Penyitaan ini menjadi bagian dari upaya penelusuran aliran dana hasil kejahatan yang diperkirakan melibatkan jaringan lintas negara.

Lingkaran Kekuasaan dan Legislasi

Pernyataan Sri Radjasa mengenai adanya “daftar nama anggota DPR penerima suap” membuka babak baru dalam diskursus publik soal hubungan antara bisnis migas dan politik di Indonesia. Jika benar, hal ini menunjukkan keterlibatan legislatif dalam proses penentuan kebijakan energi, terutama terkait kuota impor dan harga jual BBM.

Namun hingga kini, belum ada keterangan resmi dari Kejaksaan Agung yang membenarkan adanya daftar seperti dimaksud. Juru bicara Kejagung menyatakan, setiap informasi akan diverifikasi berdasarkan bukti hukum dan kesaksian saksi-saksi yang telah diperiksa.

Pakar hukum pidana dari Universitas Indonesia, Ganjar Laksono, menilai bahwa pernyataan publik semacam itu perlu ditindaklanjuti secara hati-hati.

“Kalau memang ada daftar nama, sebaiknya diserahkan secara resmi kepada aparat penegak hukum. Publikasi tanpa bukti dapat memunculkan polemik baru dan berpotensi mengganggu proses hukum yang sedang berjalan,” ujarnya.

Potret Sistemik dan Akar Masalah

Kasus ini kembali menegaskan betapa kompleksnya persoalan tata kelola energi di Indonesia. Praktik rente, pengaturan tender, dan intervensi politik disebut menjadi hambatan utama dalam upaya mewujudkan kedaulatan energi nasional.

“Sejak masa Petral, pola yang sama terus berulang: minyak impor menjadi ladang rente bagi segelintir elite,” tulis analis energi dari Institute for Essential Services Reform (IESR) dalam kajiannya. “Akibatnya, harga BBM tidak mencerminkan realitas pasar, melainkan negosiasi politik di belakang layar.”

Dalam konteks itu, pernyataan Sri Radjasa dipandang sebagian kalangan sebagai bentuk keberanian untuk mengungkap apa yang selama ini menjadi rahasia umum: bahwa sektor energi Indonesia tidak hanya soal minyak dan kilang, tetapi juga tentang kekuasaan, uang, dan perlindungan politik.

Menanti Ketegasan Negara

Publik kini menanti bagaimana Kejaksaan Agung dan pemerintah akan menindaklanjuti berbagai tuduhan tersebut. Penegakan hukum yang tegas diharapkan tidak berhenti pada level korporasi, melainkan menembus struktur kekuasaan yang lebih tinggi bila bukti mendukung.

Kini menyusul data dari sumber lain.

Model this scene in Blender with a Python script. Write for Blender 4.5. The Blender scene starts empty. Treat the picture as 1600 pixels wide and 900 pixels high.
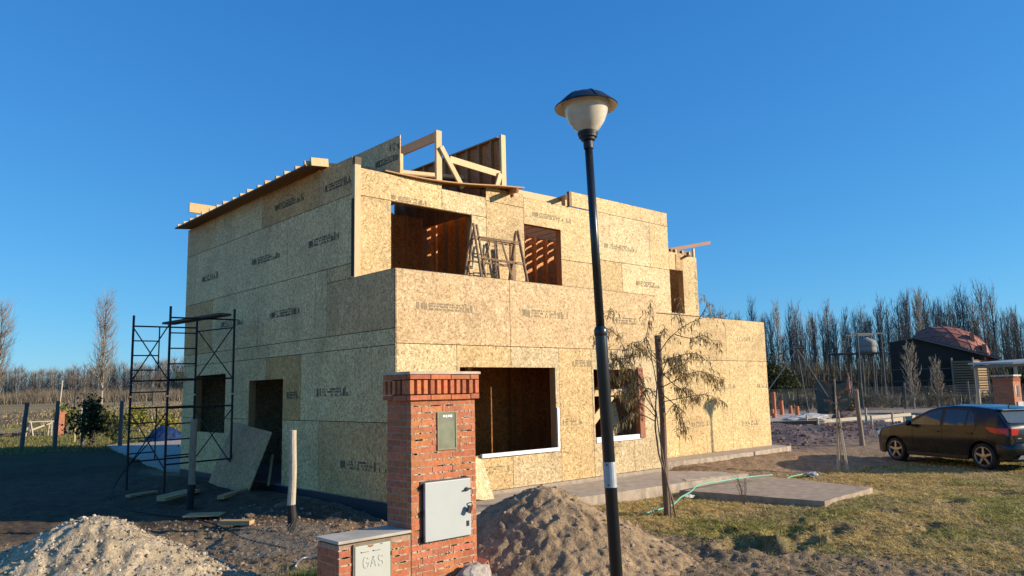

Sri Radjasa sendiri menutup pernyataannya dengan kalimat yang kini banyak dikutip warganet:

“Diam adalah keberpihakan.”

Kalimat itu, bagi sebagian orang, menjadi pengingat bahwa korupsi dalam sektor energi bukan sekadar penyimpangan ekonomi, melainkan ancaman terhadap kedaulatan bangsa.